There are few experiences in the life of an accordionist that could compare with the performances of the past two months at BAAC. First in April, Jorgen Sundeqvist and Oivand Farmen brought to us the finest in classical accordion playing, a treasure that most of the world is unaware of. And at our May meeting, Tony Lovello displayed for us the Big Band sound with power and excitement rarely witnessed in our club.

Tony, 67, came to play with the fire of a man on a mission. "I come to let the audience know that I know what I'm doing and when I play I'm going to prove to you that I know what I'm doing!" He stated with perfect Yogi Berra logic. To make it perfectly clear, Tony considers his accordion his own personal two-fisted orchestra, with strings and drums represented by his bass side and the brass and woodwinds by his piano keys. Then, he utilizes both to the fullest in presenting his unique style of playing.

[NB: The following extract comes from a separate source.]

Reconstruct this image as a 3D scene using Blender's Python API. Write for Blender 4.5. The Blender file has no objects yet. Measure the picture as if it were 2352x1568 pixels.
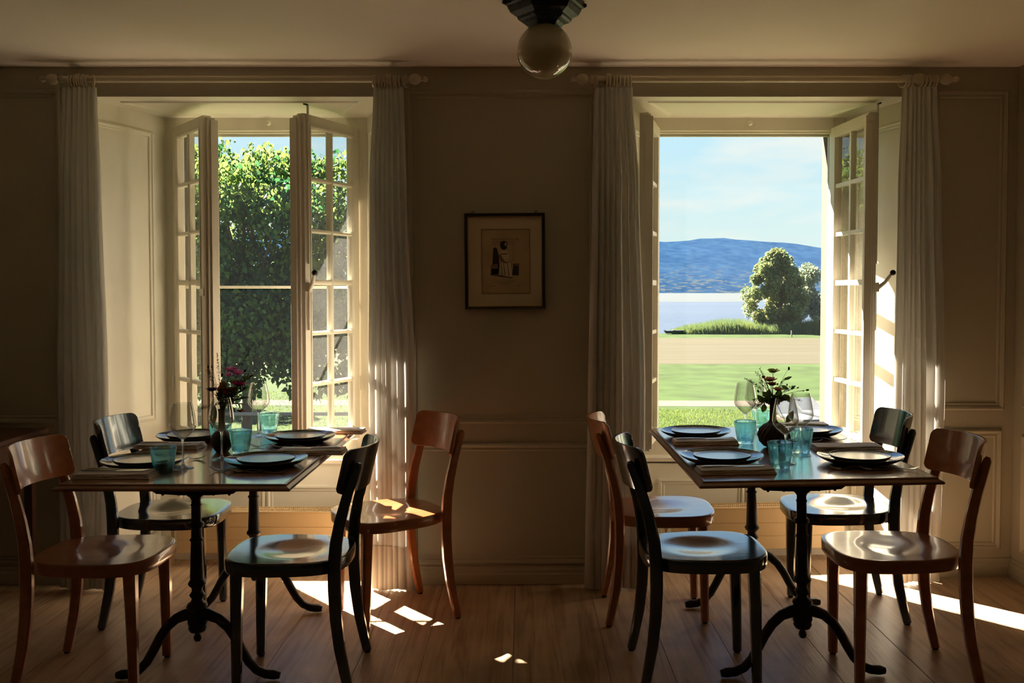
import bpy, math, random
from mathutils import Matrix, Vector, noise as mnoise
random.seed(11)
PI = math.pi
sin, cos = math.sin, math.cos
scene = bpy.context.scene
COL = scene.collection

# ------------------------------------------------------------------ camera, sky, sun, exposure
cam_data = bpy.data.cameras.new('camera')
cam_data.sensor_width = 36.0
cam_data.lens = 36.0 * 2150 / 2352
cam_data.shift_x = -27 / 2352
cam_data.shift_y = -43 / 2352
cam_data.clip_end = 9000
cam = bpy.data.objects.new('camera', cam_data)
cam.location = (0, 0, 1.385)
cam.rotation_euler = (PI / 2 - 0.033, 0, 0)
COL.objects.link(cam)
scene.camera = cam

EXPOSURE = 0.70
SUN = 42.0
SKY = 1.05
scene.view_settings.view_transform = 'Standard'
scene.view_settings.look = 'None'
scene.view_settings.gamma = 1.0
scene.view_settings.use_curve_mapping = False
scene.view_settings.exposure = EXPOSURE
cy = scene.cycles
cy.max_bounces = 10
cy.diffuse_bounces = 6
cy.glossy_bounces = 4
cy.transmission_bounces = 8
cy.transparent_max_bounces = 24
cy.caustics_reflective = False
cy.caustics_refractive = False
cy.sample_clamp_indirect = 4.0
cy.use_denoising = True

world = bpy.data.worlds.new('sky')
scene.world = world
world.use_nodes = True
wn, wl = world.node_tree.nodes, world.node_tree.links
wn.clear()
w_out = wn.new('ShaderNodeOutputWorld')
w_bg = wn.new('ShaderNodeBackground')
w_tc = wn.new('ShaderNodeTexCoord')
w_sep = wn.new('ShaderNodeSeparateXYZ')
w_ramp = wn.new('ShaderNodeValToRGB')
w_noise = wn.new('ShaderNodeTexNoise')
w_map = wn.new('ShaderNodeMapping')
w_cr = wn.new('ShaderNodeValToRGB')
w_mix = wn.new('ShaderNodeMix')
w_mix.data_type = 'RGBA'
wl.new(w_tc.outputs['Generated'], w_sep.inputs[0])
wl.new(w_sep.outputs['Z'], w_ramp.inputs[0])
el = w_ramp.color_ramp.elements
el[0].position = 0.0
el[0].color = (0.50, 0.57, 0.53, 1)
el[1].position = 1.0
el[1].color = (0.12, 0.24, 0.55, 1)
e = el.new(0.06); e.color = (0.44, 0.56, 0.55, 1)
e = el.new(0.20); e.color = (0.33, 0.53, 0.64, 1)
e = el.new(0.29); e.color = (0.21, 0.42, 0.68, 1)
e = el.new(0.45); e.color = (0.20, 0.38, 0.70, 1)
wl.new(w_tc.outputs['Generated'], w_map.inputs[0])
w_map.inputs['Scale'].default_value = (6, 6, 22)
wl.new(w_map.outputs[0], w_noise.inputs['Vector'])
w_noise.inputs['Scale'].default_value = 1.3
w_noise.inputs['Detail'].default_value = 6
wl.new(w_noise.outputs['Fac'], w_cr.inputs[0])
w_cr.color_ramp.elements[0].position = 0.50
w_cr.color_ramp.elements[0].color = (0, 0, 0, 1)
w_cr.color_ramp.elements[1].position = 0.72
w_cr.color_ramp.elements[1].color = (0.7, 0.7, 0.7, 1)
wl.new(w_cr.outputs[0], w_mix.inputs[0])
wl.new(w_ramp.outputs[0], w_mix.inputs[6])
w_mix.inputs[7].default_value = (0.60, 0.60, 0.54, 1)
wl.new(w_mix.outputs[2], w_bg.inputs[0])
w_bg.inputs[1].default_value = SKY
wl.new(w_bg.outputs[0], w_out.inputs[0])

sun_data = bpy.data.lights.new('sun', 'SUN')
sun_data.energy = SUN
sun_data.color = (1.0, 0.87, 0.70)
sun_data.angle = math.radians(0.55)
sun = bpy.data.objects.new('sun', sun_data)
AZ, EL = math.radians(41), math.radians(43.8)
sdir = Vector((sin(AZ) * cos(EL), -cos(AZ) * cos(EL), -sin(EL)))
sun.rotation_euler = sdir.to_track_quat('-Z', 'Y').to_euler()
sun.location = (-20, 30, 25)
COL.objects.link(sun)

# ------------------------------------------------------------------ materials
MATS = {}
def petal(name, c):
    PETALS.append((name, c))
PETALS = []
def nmat(name):
    m = bpy.data.materials.new(name)
    m.use_nodes = True
    nt = m.node_tree
    nt.nodes.clear()
    MATS[name] = m
    return m, nt.nodes, nt.links

def ramp(n, stops):
    r = n.new('ShaderNodeValToRGB')
    e = r.color_ramp.elements
    while len(e) < len(stops):
        e.new(0.5)
    for k, (p, c) in enumerate(stops):
        e[k].position = p
        e[k].color = (c[0], c[1], c[2], 1)
    return r

def basic(name, col, rough=0.5, metal=0.0, coat=0.0, var=0.12, scale=(8, 8, 8), bump=0.0, bscale=None, spec=0.5, detail=4, coat_rough=0.08, rand=0.0, coat_ior=1.5, tint=(1, 1, 1)):
    """principled material whose colour and relief vary with a noise in object space"""
    m, n, l = nmat(name)
    out = n.new('ShaderNodeOutputMaterial')
    b = n.new('ShaderNodeBsdfPrincipled')
    tc = n.new('ShaderNodeTexCoord')
    mp = n.new('ShaderNodeMapping')
    mp.inputs['Scale'].default_value = scale
    nz = n.new('ShaderNodeTexNoise')
    nz.inputs['Scale'].default_value = 1.0
    nz.inputs['Detail'].default_value = detail
    l.new(tc.outputs['Object'], mp.inputs[0])
    l.new(mp.outputs[0], nz.inputs['Vector'])
    if rand:
        oi = n.new('ShaderNodeObjectInfo')
        mu = n.new('ShaderNodeMath'); mu.operation = 'MULTIPLY'; mu.inputs[1].default_value = 37.0
        l.new(oi.outputs['Random'], mu.inputs[0])
        l.new(mu.outputs[0], mp.inputs['Location'])
    lo = [c * (1 - var) for c in col]
    hi = [min(1, c * (1 + var)) for c in col]
    r = ramp(n, [(0.3, lo), (0.7, hi)])
    l.new(nz.outputs['Fac'], r.inputs[0])
    last = r.outputs[0]
    if rand:
        hsv = n.new('ShaderNodeHueSaturation')
        mr = n.new('ShaderNodeMapRange')
        mr.inputs['To Min'].default_value = 1 - rand
        mr.inputs['To Max'].default_value = 1 + rand
        l.new(oi.outputs['Random'], mr.inputs['Value'])
        l.new(mr.outputs[0], hsv.inputs['Value'])
        l.new(last, hsv.inputs['Color'])
        last = hsv.outputs[0]
    l.new(last, b.inputs['Base Color'])
    b.inputs['Roughness'].default_value = rough
    b.inputs['Metallic'].default_value = metal
    b.inputs['Specular IOR Level'].default_value = spec
    b.inputs['Coat Weight'].default_value = coat
    b.inputs['Coat Roughness'].default_value = coat_rough
    b.inputs['Coat IOR'].default_value = coat_ior
    b.inputs['Specular Tint'].default_value = (*tint, 1)
    if bump:
        nb = n.new('ShaderNodeTexNoise')
        nb.inputs['Scale'].default_value = 1.0
        nb.inputs['Detail'].default_value = 3
        m2 = n.new('ShaderNodeMapping')
        m2.inputs['Scale'].default_value = bscale or [s * 6 for s in scale]
        l.new(tc.outputs['Object'], m2.inputs[0])
        l.new(m2.outputs[0], nb.inputs['Vector'])
        bp = n.new('ShaderNodeBump')
        bp.inputs['Strength'].default_value = bump
        bp.inputs['Distance'].default_value = 0.004
        l.new(nb.outputs['Fac'], bp.inputs['Height'])
        l.new(bp.outputs[0], b.inputs['Normal'])
    l.new(b.outputs[0], out.inputs[0])
    return m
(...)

I noticed, too, he has an uncanny sense of his keyboard and can strike any note or chord at will without looking - including flourishes, big finishes and slamming his hand for the final note from arm's length. He can do blind 2-3-4 note glissandos all down the keyboard and stop anywhere he wants to, cleanly. Most of all, he is a master of the bellows shake using it extensively to embellish his offerings and playing some songs all the way through like he was doing an accordion pizzacato (in the latter case, he's truly an iron man having a 28-pound accordion and no fear).

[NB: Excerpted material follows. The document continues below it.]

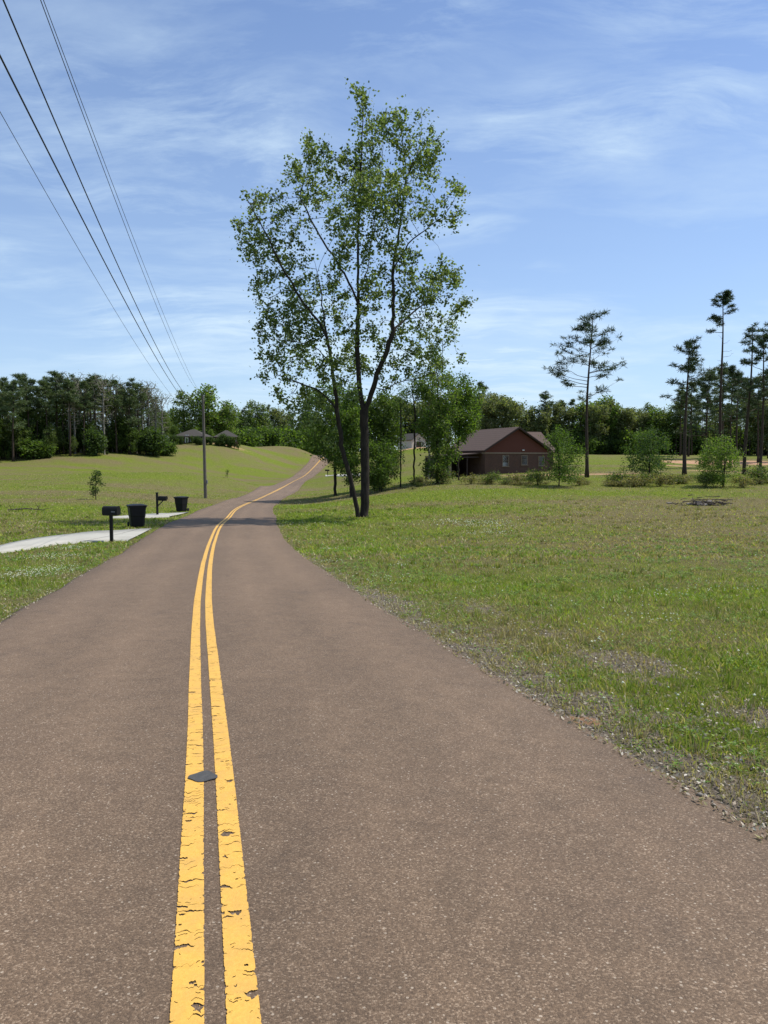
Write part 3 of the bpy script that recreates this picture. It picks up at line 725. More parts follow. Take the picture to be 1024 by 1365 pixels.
# young trees and shrubs along the far side of the mown field
sh = [(747, 68, 5.4, 2.9, 31, GREEN[:3] + BRIGHT[:1], 'bushy green young tree in front of the right end of the brick house'),
      (864, 72, 5.4, 3.3, 32, GREEN[:3] + [(.05, .10, .045)], 'blue-green bushy young tree between the lone pine and the pine group'),
      (963, 67, 4.5, 2.5, 33, BRIGHT + PALE[:1], 'light yellow-green young tree in front of the tall pine group')]
for px, Y, h, r, sd, pal, lb in sh:
    T(make_broadleaf('', sd, h, .2, r, 10, 520, 7500, .14, pal, trunk_r=.05, D=.26, shape='cone' if sd != 33 else 'round', multi=2, rt=.008, jit=.2), px, Y, lb, 'young tree', name='young_tree')
for px, py, h, r, sd, pal, lb, nm in ((128, 666, 2.5, .75, 35, DARK + GREEN[:2], 'small lone sapling standing in the mown left field', 'sapling'),
                                (303, 637, 1.7, .35, 36, DARK + GREEN[:2], 'tiny thin sapling in the left field beyond the utility pole', 'sapling')):
    g = ground(px, py); s = h * g[1] / 60 if False else h
    realize(nm, make_broadleaf('', sd, s, .3, r, 6, 130, 900 if sd == 35 else 260, .12, pal, trunk_r=.035, D=.16, shape='cone' if sd == 36 else 'column', rt=.008, jit=.1), g, lb, 'sapling', rz=1.0)
# low brush beneath them, each clump a thing
bd = make_broadleaf('', 41, 1.0, .0, 1.3, 9, 160, 1100, .11, GREEN + [(.16, .14, .08), (.13, .13, .05)], trunk_r=.02, D=.2, multi=5, rt=.006, jit=.15, shape='round')
bd2 = make_broadleaf('', 42, .8, .0, 1.6, 9, 160, 1100, .11, [(.20, .17, .09), (.13, .15, .05), (.25, .21, .12)], trunk_r=.02, D=.2, multi=6, rt=.006, jit=.15)
brush = []
protoA = protoB = None
bl = [(500, 76, 1.3, 0, 'low dark brush under the trees right of the big trunk'), (590, 74, 1.5, 0, 'low dark brush at the foot of the tall bright green tree'), (628, 72, 1.0, 1, 'dry low brush in front of the dark carport'),
      (655, 71, 1.1, 0, 'green low brush in front of the gable wall, left of the windows'), (688, 70, 1.1, 1, 'dry low brush under the gable windows'), (716, 69, 1.3, 0, 'dark low brush at the left foot of the young tree by the house'),
      (772, 69, .9, 1, 'dry low brush at the foot of the lone pine'), (822, 69, 1.2, 0, 'dark brush clump between lone pine and blue-green young tree'), (845, 68, 1.2, 1, 'dry brush at the left foot of the blue-green young tree'),
      (880, 68, 1.3, 1, 'dry brush at the right foot of the blue-green young tree'), (858, 69, 1.1, 0, 'dark brush right under the blue-green young tree'), (940, 67, 1.1, 0, 'dark brush at the left foot of the yellow-green young tree'),
      (990, 67, 1.2, 1, 'dry brush beneath the pine group, right of the yellow-green tree'), (1010, 70, 1.6, 0, 'dark brush at the base of the rightmost pines'), (560, 73, 1.1, 1, 'dry low brush between the thin stems and the leafy clump')]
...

His fantastic playing becomes all the more incredible when you find out that Tony is totally deaf in his left ear, and only 48% sensitive in his right. "I have no idea what my left hand is sounding like." Well, all of us did and it was beautiful, Tony. He is really a player who has total control of his instrument and uses it to its fullest potential: It sings, it dances, it tells jokes, it roars, it whispers - above all, it made everyone happy.

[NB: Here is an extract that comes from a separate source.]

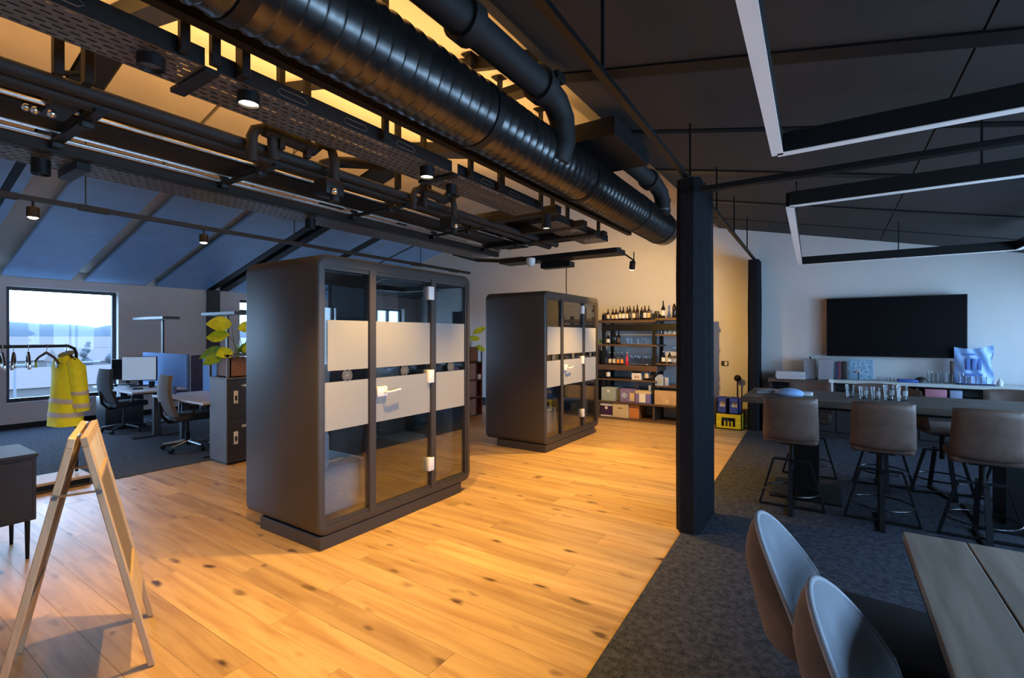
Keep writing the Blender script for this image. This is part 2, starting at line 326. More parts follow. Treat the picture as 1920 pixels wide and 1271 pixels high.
def slope_panel(Z, x0, x1, y0, y1, m, name='acoustic_panel', t=.05, dz=0.):
    G().prism([(x0, y0, Z(x0) + dz), (x1, y0, Z(x1) + dz), (x1, y0, Z(x1) + t + dz), (x0, y0, Z(x0) + t + dz)], (0, y1 - y0, 0)).obj(name, m, ceil, smooth=False)
for y0, y1 in [(-1.9, -.1), (0, 1.51), (1.60, 1.70), (2.06, 2.95), (3.16, 4.13), (4.31, 5.28), (5.75, 6.75), (6.97, 7.86), (7.93, 8.9)]:
    slope_panel(ZL, -11.72, -9.66, y0, y1, M['panel_daylit']); slope_panel(ZL, -9.65, -7.6, y0, y1, M['panel_daylit'])
for y0, y1 in [(1.515, 1.595), (5.3, 5.44), (5.57, 5.74), (6.76, 6.96), (7.87, 7.92)]:
    slope_panel(ZL, -11.72, -7.6, y0, y1, M['black'], 'rafter', .14, .0)
for y0, y1 in [(-1.9, 1.51), (1.81, 2.70), (2.74, 3.85), (3.88, 4.97), (5.45, 6.7), (6.95, 8.9)]:
    slope_panel(ZL, -7.55, -5.42, y0, y1, M['panel_grey'])
for y0, y1 in [(1.53, 1.79), (5.0, 5.43), (6.72, 6.93)]:
    slope_panel(ZL, -7.55, XR, y0, y1, M['black'], 'rafter', .14, -.02)
for y0, y1 in [(1.55, 1.75), (5.1, 5.4)]:
    slope_panel(ZR, XR, -1.8, y0, y1, M['black'], 'rafter', .14, .0)
slope_panel(ZR, XR, -1.8, 3.1, 3.15, M['black'], 'rafter', .14, .05)
for y0, y1 in [(-1.9, .55), (.62, 1.9), (1.97, 3.2), (3.34, 4.42), (4.53, 5.7), (5.84, 7.2), (7.32, 8.5), (8.58, 9.5)]:
    slope_panel(ZR, -1.75, .60, y0, y1, M['panel_dark']); slope_panel(ZR, .61, 2.97, y0, y1, M['panel_dark'])
for y0, y1 in [(.55, .62), (1.9, 1.97), (3.2, 3.34), (4.42, 4.53), (5.7, 5.84), (7.2, 7.32), (8.5, 8.58)]:
    slope_panel(ZR, -1.75, 2.97, y0, y1, M['black'], 'rafter', .1, -.015 if y0 in (3.2, 5.7, 7.2) else .03)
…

As Tony unleashed the best of Big Band accordion sounds, he moved comfortably through the audience and made contact with everyone. He was a perfect showman as well as a consummate player and above all a warm, likable person. During his performance he reprised some of his hit recordings like, Twilight Time and Peg of My Heart, and also brought us up to date with Phantom of the Opera - and betcha-your-boots he didn't forget Italian tunes with a name like Lovello. He virtually had the capacity audience in the palm of his hand with a continuous flow of tunes, songs, and stories - including how his brother Sam produced Hee Haw and Tony passed it up and missed out on a zillion dollars.

For me, his showpiece offering was his interpretation of Ernesto Lecuona's Malaguena. For that, he turned off the amplification and turned in what was one of the most incredible physically dynamic performances I've ever seen on the accordion. It had to be seen to be believed, with a continuous bellows shake that formed the foundation of an unmatchable bravura performance, showcasing all that an accordion is capable of - wow! It was a capable accordion, too, and no spring chicken (like Tony); it was a 40-year old Petosa that stood up to everything Tony handed it and responded with a rich, beautiful tone. He received numerous standing ovations from the most appreciative audience.

One of Tony's parting remarks was, "Where are the young people to continue on? We need an all out effort to make the youngsters aware of what this wonderful instrument has to offer". Well, Tony, that's exactly what BAAC tries to do and your appearance was a big step in that direction. Thanks! 

So, folks, one of the great accordionists of our day passed our way in May and I wonder if we'll ever be the same.